There are many potential advantages that might attract customers to smart door locks for their homes or businesses. With most integrated solutions, the smart lock can be remotely checked using a smartphone app, doors can be remotely locked or unlocked, and functions can be integrated with other devices or system functions such as security or fire alarms. As the popularity of smart home and automation solutions continues to grow, these products could be the perfect gateway for a security dealer or traditional locksmith to make their initial leap into the smart home market.

There are a number of manufacturers that traditional locksmiths will already be familiar with—such as Kwikset, Schlage, August Home, and Yale—that are delivering smart locks. What makes these devices attractive for the installer is that, in most cases, the existing deadbolt and outside keyway can remain in place. The smart lock module mounts on the inside of the door, providing electronic control and status of the deadbolt via Z-Wave to a system controller and potentially a smartphone app, depending on the controller/solution used.

Some of the smart deadbolt locks offered also include a manual latch to lock and unlock the deadbolt which can be used at any time. This makes it simple for those who don’t have the appropriate app on their phone to lock and unlock the door from the inside and handles the issue of a low battery condition in an installed smart lock. The outside keyway still works, and the door can be locked/unlocked manually from the inside.

Some smart locks include the option to have the door automatically relock itself 30 seconds after it has been unlocked. This might be an attractive feature to some customers as most burglary statistics indicate that many burglars enter homes through the doors.

When selecting smart deadbolt locks, be sure to check that the lock selected will work with the existing deadbolt mechanism.
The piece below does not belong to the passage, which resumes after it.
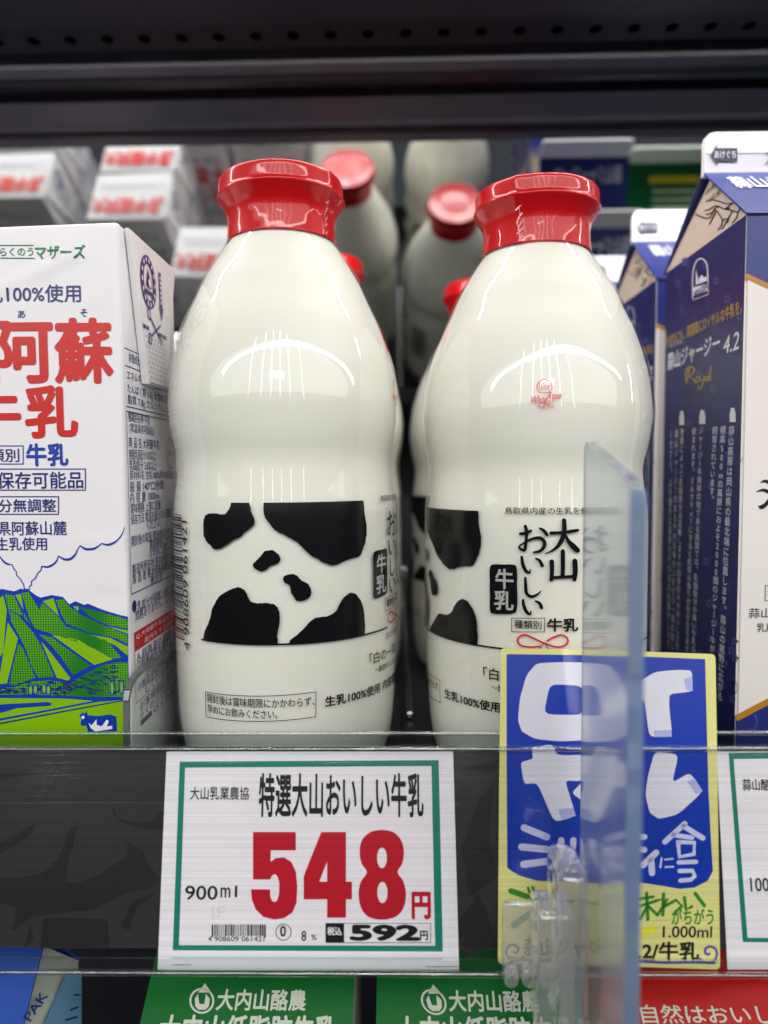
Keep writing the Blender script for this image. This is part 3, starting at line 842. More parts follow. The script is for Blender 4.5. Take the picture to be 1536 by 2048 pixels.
# ================================================================== gable-top cartons
def gable(name, label, cat, group, loc, WD, HE, HR, HF, m_body, m_side, m_roof, m_fin, m_tri, inset=.014):
    """milk carton with roof: front towards -Y, base centre at loc"""
    t = thing(name, label, cat, loc, 0, group)
    h_ = WD / 2
    bm = bmesh.new(); fs = box(bm, -h_, h_, -h_, h_, .0003, HE)
    bm.normal_update()
    for f in bm.faces:
        if abs(f.normal.x) > .5: f.material_index = 1
    bmesh.ops.bevel(bm, geom=[e for e in bm.edges if abs(e.verts[0].co.z - e.verts[1].co.z) > .05], offset=.0009, segments=2, affect='EDGES')
    mesh('carton_body', bm, [m_body, m_side], t)
    for s in (-1, 1):
        bm = bmesh.new()
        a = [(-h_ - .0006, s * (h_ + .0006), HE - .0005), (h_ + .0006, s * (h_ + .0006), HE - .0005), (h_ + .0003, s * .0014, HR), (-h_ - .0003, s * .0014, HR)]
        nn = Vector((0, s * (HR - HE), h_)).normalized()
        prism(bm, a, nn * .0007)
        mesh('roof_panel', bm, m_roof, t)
    for s in (1, -1):
        bm = bmesh.new()
        ap = (s * (h_ - inset), 0, HR - .002)
        v = [bm.verts.new(p) for p in ((s * h_, -h_, HE), (s * h_, h_, HE), ap)]; bm.faces.new(v if s > 0 else v[::-1])
        tri = mesh('gable_fold', bm, m_tri, t, closed_=False)
    bm = bmesh.new(); c = .004; z0, z1 = HR - .0005, HF
    out = [(-h_, z0), (h_, z0), (h_, z1 - c)] + [(h_ - c + c * math.cos(a), z1 - c + c * math.sin(a)) for a in (PI / 6, PI / 3, PI / 2)] + [(-h_ + c - c * math.cos(a), z1 - c + c * math.sin(a)) for a in (PI / 2, PI / 3, PI / 6)] + [(-h_, z1 - c)]
    prism(bm, [(x, -.0014, z) for x, z in out], Vector((0, .0028, 0)))
    fin = mesh('top_fin', bm, m_fin, t)
    bm = bmesh.new(); box(bm, -h_ + .0006, h_ - .0006, -.00185, .00185, HR + (HF - HR) * .48, HR + (HF - HR) * .54); mesh('seal_line', bm, m_fin, fin)
    return t, tri, fin


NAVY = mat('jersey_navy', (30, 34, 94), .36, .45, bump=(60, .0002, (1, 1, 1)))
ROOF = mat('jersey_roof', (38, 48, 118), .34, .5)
CREAM = mat('jersey_white', (228, 222, 218), .4, .4, bump=(60, .0002, (1, 1, 1)))
TAN = mat('inner_board', (200, 182, 166), .5, .3)
FIN = mat('fin_white', (226, 224, 230), .38, .4, bump=(300, .0003, (1, 1, 1)))
YJ = .267; JW = .078
xj = PY(1483, 942, YJ).x
JO = Vector((xj + JW / 2, YJ + JW / 2, 0))
HE = PY(1500, 428, YJ).z; HR = PY(1412, 352, YJ + JW / 2).z; HF = PY(1412, 267, YJ + JW / 2).z
GJ = 'navy and white gable top cartons'
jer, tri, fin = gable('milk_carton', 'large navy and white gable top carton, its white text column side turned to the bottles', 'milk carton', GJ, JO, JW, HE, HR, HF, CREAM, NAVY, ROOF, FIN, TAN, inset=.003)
fj = Flat((xj, YJ + JW, 0), (0, -1, 0), (0, 0, 1), JO)
J = Ink(fj, eps=.00003, base=.00008)
fl_ = mat('navy_pattern', (78, 80, 146), .4)
r5 = random.Random(4)
for _ in range(70):
    x = r5.uniform(1338, 1480); y = r5.uniform(520, 1440)
    if r5.random() < .5:
        a = r5.uniform(0, 6); J.stroke([(x + 9 * math.cos(a + t), y + 14 * math.sin(a + t) + t * 2) for t in (0, .8, 1.6, 2.4, 3.2)], 1.3, fl_, .5, smooth=2)
    else:
        for k in range(5): J.disc(x + 4.5 * math.cos(k * 1.256), y + 6 * math.sin(k * 1.256), 2.4, 3.4, fl_, .5, 7)
# arch emblem
J.zoom(1180, 250, 4.096)
J.stroke([(845, 1420, 9), (842, 1270, 9), (850, 1180, 9), (875, 1115, 9), (910, 1095, 9), (945, 1115, 9), (965, 1180, 9), (972, 1370, 9)], 9, 'silver', 1, smooth=3)
J.poly([(846, 1330), (972, 1300), (975, 1352), (846, 1398)], 'silver', 1); J.txt('HIRUZEN', 856, 1330, 966, 1372, NAVY, .02, layer=3)
J.poly([(870, 1180), (885, 1250), (892, 1300), (868, 1310)], 'silver', 1); J.poly([(892, 1262), (915, 1228), (940, 1250), (955, 1235), (962, 1275), (895, 1300)], 'silver', 1); J.stroke([(848, 1432), (975, 1385)], 5, 'silver')
J.zoom(0, 0, 1)
u_at = lambda px, py: fj.uv(px, py)
J.px = False


def band(s, px0, py0, px1, py1, hpx, m, bold, layer=2, shear=0):
    a = fj.uv(px0, py0); b = fj.uv(px1, py1); h = abs(fj.uv(px0, py0 - hpx / 2)[1] - fj.uv(px0, py0 + hpx / 2)[1]); v = (a[1] + b[1]) / 2
    J.txt(s, a[0], v - h / 2, b[0], v + h / 2, m, bold, layer, shear)


band('あなたにも、英国風にロイヤルな牛乳を。', 1333, 668, 1484, 632, 22, 'gold', .022)
band('蒜山ジャージー', 1336, 716, 1440, 694, 34, 'silver', .02); band('4.2', 1447, 690, 1478, 682, 34, 'silver', .01, shear=.15)
band('ひる ぜん', 1340, 690, 1366, 686, 6, 'silver', 0)
J.px = True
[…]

Most manufacturer’s products can be installed with the common deadbolts currently in use. A word of caution: existing doors and their deadbolts need to be carefully inspected and tested before selling the customer on the benefits of smart lock technology. A door that has excessive “play” in its mounting or a hard to lock/unlock deadbolt may not be a candidate for a smart lock installation. Locking mechanisms generally can’t perform any lock or door shifting which is sometimes required with older doors and locks.

The demand for smart home and automation products will continue to grow, and smart door locks have found a home along with them. Security dealers and locksmiths are poised to fill that demand. Locksmiths and security dealers may also find it beneficial to begin building solid relationships with each other as the sharing of sales leads can come as a benefit to all.